__EXERCISE BRIEF__. Pictures do not belong in the copy; transcribe everything else in the records exactly.

__INPUT DATA__.
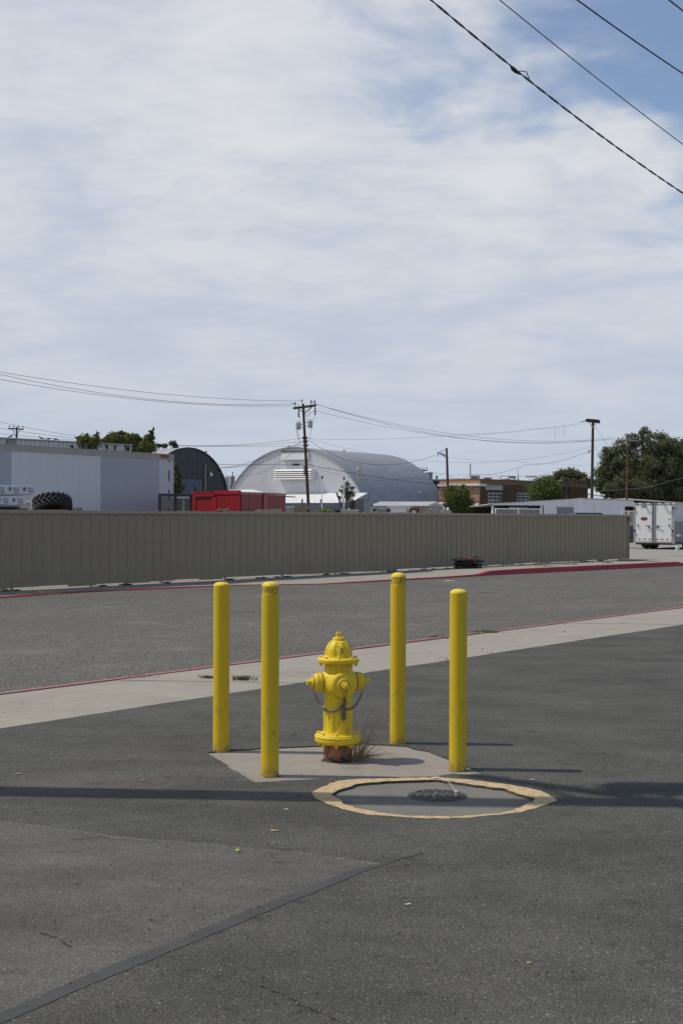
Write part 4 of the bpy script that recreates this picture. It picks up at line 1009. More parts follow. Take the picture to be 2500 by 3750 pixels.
MB().tube([c - FU * .10 + Vector((0, 0, .012)), c - FU * .05, c + FU * .03 + Vector((0, 0, -.012)), c + FU * .12 + Vector((0, 0, -.02))], [.014, .026, .022, .008], 8).build('splice', 'cable_black', cab, smooth=60)
MB().tube([c + Vector((0, 0, -.02)), c + FU * .12 + Vector((0, 0, .02)), c + FU * .26 + Vector((0, 0, .045)), c + FU * .30 + Vector((0, 0, 0)), c + FU * .33 + Vector((0, 0, -.02))], .006, 5).build('loose_tail', 'cable_black', cab, smooth=60)
street_cable(NP + FN * .5 + su * .16, [(1829, 0), (2135, 248), (2310, 385), (2500, 530)], 40, .006, 'plain thin grey cable above the twisted cable in the upper right sky', mat='cable_grey')
street_cable(NP + FN * 1.1 + su * .16, [(2113, 0), (2300, 135), (2500, 270)], 40, .009, 'thick dark cable second from the upper right corner of the sky', mat='cable_grey', fixc=.0055)
street_cable(NP + FN * 1.1 + su * .16 + Vector((.55, -.4, 0)), [(2447, 0), (2474, 19), (2500, 41)], 40, .009, 'dark cable clipping the upper right corner of the sky', mat='cable_grey', fixc=.0055)

# ================================================================== yard behind the fence, left
# semi trailer
TO = Vector((-11.20, 46.0, 0)); TE_s = None
tl = W(0, 1624, 46.5); tr = W(636, 1664.5, 54.2)
tu = (tr - tl); tu.z = 0; tu.normalize(); TF = Fr(tl, tu); TL = (tr - tl).to_2d().length; TH = (tl.z + tr.z) / 2
truck = thing('semi_trailer', 'long white and grey box trailer parked behind the left of the fence', 'trailer', TF.p(TL / 2, -1.3, 0))
def tz(px, py): return TF.at(px, py)
zb = 1.12; mb = MB(); TF.box(mb, -4.5, TL, -2.6, -.02, zb, TH - .04); mb.build('box_body', 'rail_grey', truck)
cuts = [(-4.5, 'van_blue')] + [(tz(x, 1750)[0], m_) for x, m_ in ((42, 'van_white'), (128, 'van_white'), (212, 'van_white'), (292, 'van_white'), (369, 'van_blue'), (583, 'van_pale'))] + [(TL, None)]
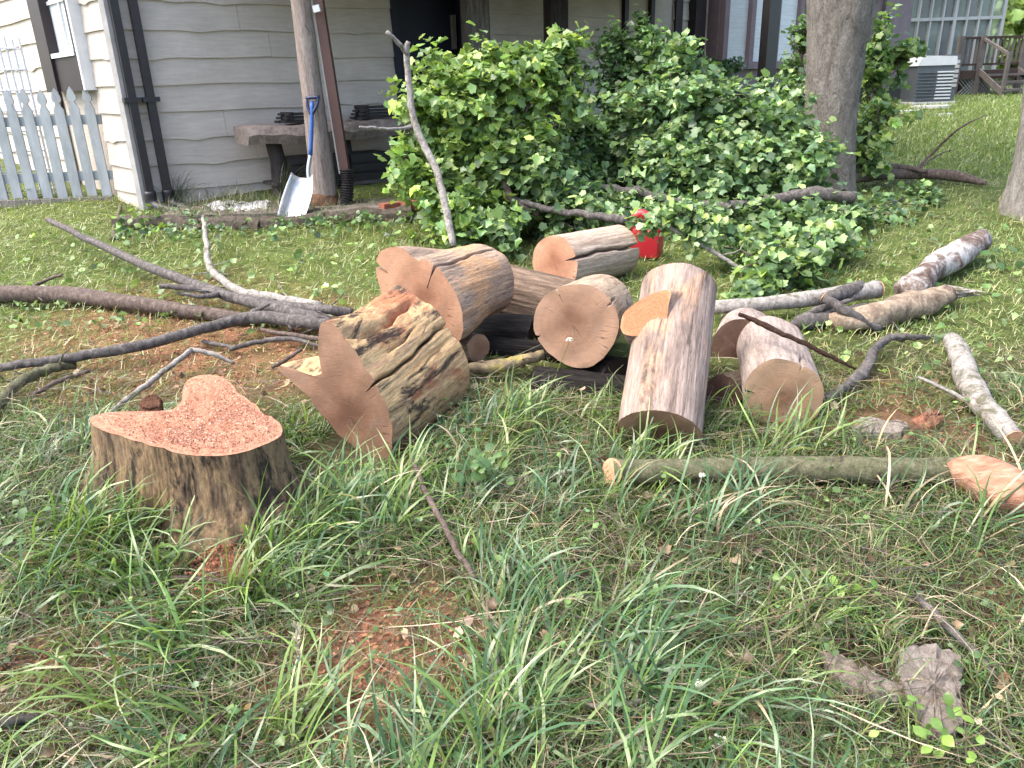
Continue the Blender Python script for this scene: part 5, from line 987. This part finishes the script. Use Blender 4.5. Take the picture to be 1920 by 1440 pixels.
# ------------------------------------------------------------------ grass
def blades(P, L, az, lean, curve, wd, cols, seed, Sg=5, flat=None):
    """arching blades: lean = angle from upright at the root, curve = how far they bend over"""
    rs = np.random.default_rng(seed); n = len(P); t_ = np.linspace(0, 1, Sg+1)
    ang = lean[:, None] + curve[:, None]*(t_[None, :]**1.3); ang = np.minimum(ang, 2.3)
    dh = np.sin(ang)*L[:, None]/Sg; dv = np.cos(ang)*L[:, None]/Sg
    h = np.concatenate([np.zeros((n, 1)), np.cumsum(dh[:, :-1], 1)], 1); v = np.concatenate([np.zeros((n, 1)), np.cumsum(dv[:, :-1], 1)], 1)
    az2 = az[:, None] + rs.normal(0, .25, (n, 1))*t_[None, :]**2
    X = P[:, 0, None] + np.cos(az2)*h; Y = P[:, 1, None] + np.sin(az2)*h; Zz = P[:, 2, None] + v
    gz_ = ground(X, Y); Zz = np.maximum(Zz, gz_ + .006 + .02*rs.uniform(0, 1, (n, 1)))
    wp = np.interp(t_, [0, .3, .7, 1], [.7, 1, .75, .06])[None, :]*wd[:, None]*.5
    tw = rs.uniform(-.7, .7, (n, 1)); sx = -np.sin(az)[:, None]*np.cos(tw); sy = np.cos(az)[:, None]*np.cos(tw); sz = np.sin(tw)*np.ones((1, Sg+1))
    A_ = np.stack([X-sx*wp, Y-sy*wp, Zz-sz*wp], -1); B_ = np.stack([X+sx*wp, Y+sy*wp, Zz+sz*wp], -1)
    V = np.stack([A_, B_], 2).reshape(n, -1, 3); k = 2*(Sg+1)
    fb_ = np.array([(2*i, 2*i+1, 2*i+3, 2*i+2) for i in range(Sg)]); Fc = (fb_[None]+(np.arange(n)*k)[:, None, None]).reshape(-1, 4)
    c = np.repeat(cols, k, 0).reshape(n, k, 3); tip = np.repeat(t_, 2)[None, :, None]
    c = c*(1+.12*tip)                                  # colour a little lighter towards the tip
    return V.reshape(-1, 3), Fc, c.reshape(-1, 3)
FT = np.array(FOOT)
FOOT += [(q[0], q[1], r) for q, r in ((gp(1748, 1290), .085), (gp(1748, 1345), .07), (gp(1742, 1245), .06), (gp(1615, 1262), .06), (gp(1660, 800), .12), (gp(690, 880), .10), (gp(655, 850), .08), (gp(405, 1030), .10), (gp(410, 1070), .07))]; FT = np.array(FOOT)
def clear(P):
    k = np.ones(len(P), bool)
    for x, y, r in FT: k &= ((P[:, 0]-x)**2+(P[:, 1]-y)**2) > r*r
    return k
def pick(n, pal_, p, seed, var=.2):
    rs = np.random.default_rng(seed); c = np.array(pal_)[rs.choice(len(pal_), n, p=np.array(p)/sum(p))]; return c*np.exp(rs.normal(0, var, (n, 1)))
def zone(n, y0, y1, seed, xr=.78, xpad=.5):
    rs = np.random.default_rng(seed); y = y0 + (y1-y0)*rs.uniform(0, 1, n)**.9; x = rs.uniform(-1, 1, n)*(xr*y+xpad); P = np.column_stack([x, y, ground(x, y)]); return P[clear(P)]
GP = [(.105, .185, .045), (.07, .14, .055), (.15, .225, .055), (.20, .265, .09), (.30, .25, .13), (.40, .33, .20), (.15, .11, .065)]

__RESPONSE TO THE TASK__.
Write part 4 of the bpy script that recreates this picture. It picks up at line 1009. More parts follow. Take the picture to be 2500 by 3750 pixels.
MB().tube([c - FU * .10 + Vector((0, 0, .012)), c - FU * .05, c + FU * .03 + Vector((0, 0, -.012)), c + FU * .12 + Vector((0, 0, -.02))], [.014, .026, .022, .008], 8).build('splice', 'cable_black', cab, smooth=60)
MB().tube([c + Vector((0, 0, -.02)), c + FU * .12 + Vector((0, 0, .02)), c + FU * .26 + Vector((0, 0, .045)), c + FU * .30 + Vector((0, 0, 0)), c + FU * .33 + Vector((0, 0, -.02))], .006, 5).build('loose_tail', 'cable_black', cab, smooth=60)
street_cable(NP + FN * .5 + su * .16, [(1829, 0), (2135, 248), (2310, 385), (2500, 530)], 40, .006, 'plain thin grey cable above the twisted cable in the upper right sky', mat='cable_grey')
street_cable(NP + FN * 1.1 + su * .16, [(2113, 0), (2300, 135), (2500, 270)], 40, .009, 'thick dark cable second from the upper right corner of the sky', mat='cable_grey', fixc=.0055)
street_cable(NP + FN * 1.1 + su * .16 + Vector((.55, -.4, 0)), [(2447, 0), (2474, 19), (2500, 41)], 40, .009, 'dark cable clipping the upper right corner of the sky', mat='cable_grey', fixc=.0055)

# ================================================================== yard behind the fence, left
# semi trailer
TO = Vector((-11.20, 46.0, 0)); TE_s = None
tl = W(0, 1624, 46.5); tr = W(636, 1664.5, 54.2)
tu = (tr - tl); tu.z = 0; tu.normalize(); TF = Fr(tl, tu); TL = (tr - tl).to_2d().length; TH = (tl.z + tr.z) / 2
truck = thing('semi_trailer', 'long white and grey box trailer parked behind the left of the fence', 'trailer', TF.p(TL / 2, -1.3, 0))
def tz(px, py): return TF.at(px, py)
zb = 1.12; mb = MB(); TF.box(mb, -4.5, TL, -2.6, -.02, zb, TH - .04); mb.build('box_body', 'rail_grey', truck)
cuts = [(-4.5, 'van_blue')] + [(tz(x, 1750)[0], m_) for x, m_ in ((42, 'van_white'), (128, 'van_white'), (212, 'van_white'), (292, 'van_white'), (369, 'van_blue'), (583, 'van_pale'))] + [(TL, None)]
Continue the Blender Python script for this scene: part 5, from line 987. This part finishes the script. Use Blender 4.5. Take the picture to be 1920 by 1440 pixels.
# ------------------------------------------------------------------ grass
def blades(P, L, az, lean, curve, wd, cols, seed, Sg=5, flat=None):
    """arching blades: lean = angle from upright at the root, curve = how far they bend over"""
    rs = np.random.default_rng(seed); n = len(P); t_ = np.linspace(0, 1, Sg+1)
    ang = lean[:, None] + curve[:, None]*(t_[None, :]**1.3); ang = np.minimum(ang, 2.3)
    dh = np.sin(ang)*L[:, None]/Sg; dv = np.cos(ang)*L[:, None]/Sg
    h = np.concatenate([np.zeros((n, 1)), np.cumsum(dh[:, :-1], 1)], 1); v = np.concatenate([np.zeros((n, 1)), np.cumsum(dv[:, :-1], 1)], 1)
    az2 = az[:, None] + rs.normal(0, .25, (n, 1))*t_[None, :]**2
    X = P[:, 0, None] + np.cos(az2)*h; Y = P[:, 1, None] + np.sin(az2)*h; Zz = P[:, 2, None] + v
    gz_ = ground(X, Y); Zz = np.maximum(Zz, gz_ + .006 + .02*rs.uniform(0, 1, (n, 1)))
    wp = np.interp(t_, [0, .3, .7, 1], [.7, 1, .75, .06])[None, :]*wd[:, None]*.5
    tw = rs.uniform(-.7, .7, (n, 1)); sx = -np.sin(az)[:, None]*np.cos(tw); sy = np.cos(az)[:, None]*np.cos(tw); sz = np.sin(tw)*np.ones((1, Sg+1))
    A_ = np.stack([X-sx*wp, Y-sy*wp, Zz-sz*wp], -1); B_ = np.stack([X+sx*wp, Y+sy*wp, Zz+sz*wp], -1)
    V = np.stack([A_, B_], 2).reshape(n, -1, 3); k = 2*(Sg+1)
    fb_ = np.array([(2*i, 2*i+1, 2*i+3, 2*i+2) for i in range(Sg)]); Fc = (fb_[None]+(np.arange(n)*k)[:, None, None]).reshape(-1, 4)
    c = np.repeat(cols, k, 0).reshape(n, k, 3); tip = np.repeat(t_, 2)[None, :, None]
    c = c*(1+.12*tip)                                  # colour a little lighter towards the tip
    return V.reshape(-1, 3), Fc, c.reshape(-1, 3)
FT = np.array(FOOT)
FOOT += [(q[0], q[1], r) for q, r in ((gp(1748, 1290), .085), (gp(1748, 1345), .07), (gp(1742, 1245), .06), (gp(1615, 1262), .06), (gp(1660, 800), .12), (gp(690, 880), .10), (gp(655, 850), .08), (gp(405, 1030), .10), (gp(410, 1070), .07))]; FT = np.array(FOOT)
def clear(P):
    k = np.ones(len(P), bool)
    for x, y, r in FT: k &= ((P[:, 0]-x)**2+(P[:, 1]-y)**2) > r*r
    return k
def pick(n, pal_, p, seed, var=.2):
    rs = np.random.default_rng(seed); c = np.array(pal_)[rs.choice(len(pal_), n, p=np.array(p)/sum(p))]; return c*np.exp(rs.normal(0, var, (n, 1)))
def zone(n, y0, y1, seed, xr=.78, xpad=.5):
    rs = np.random.default_rng(seed); y = y0 + (y1-y0)*rs.uniform(0, 1, n)**.9; x = rs.uniform(-1, 1, n)*(xr*y+xpad); P = np.column_stack([x, y, ground(x, y)]); return P[clear(P)]
GP = [(.105, .185, .045), (.07, .14, .055), (.15, .225, .055), (.20, .265, .09), (.30, .25, .13), (.40, .33, .20), (.15, .11, .065)]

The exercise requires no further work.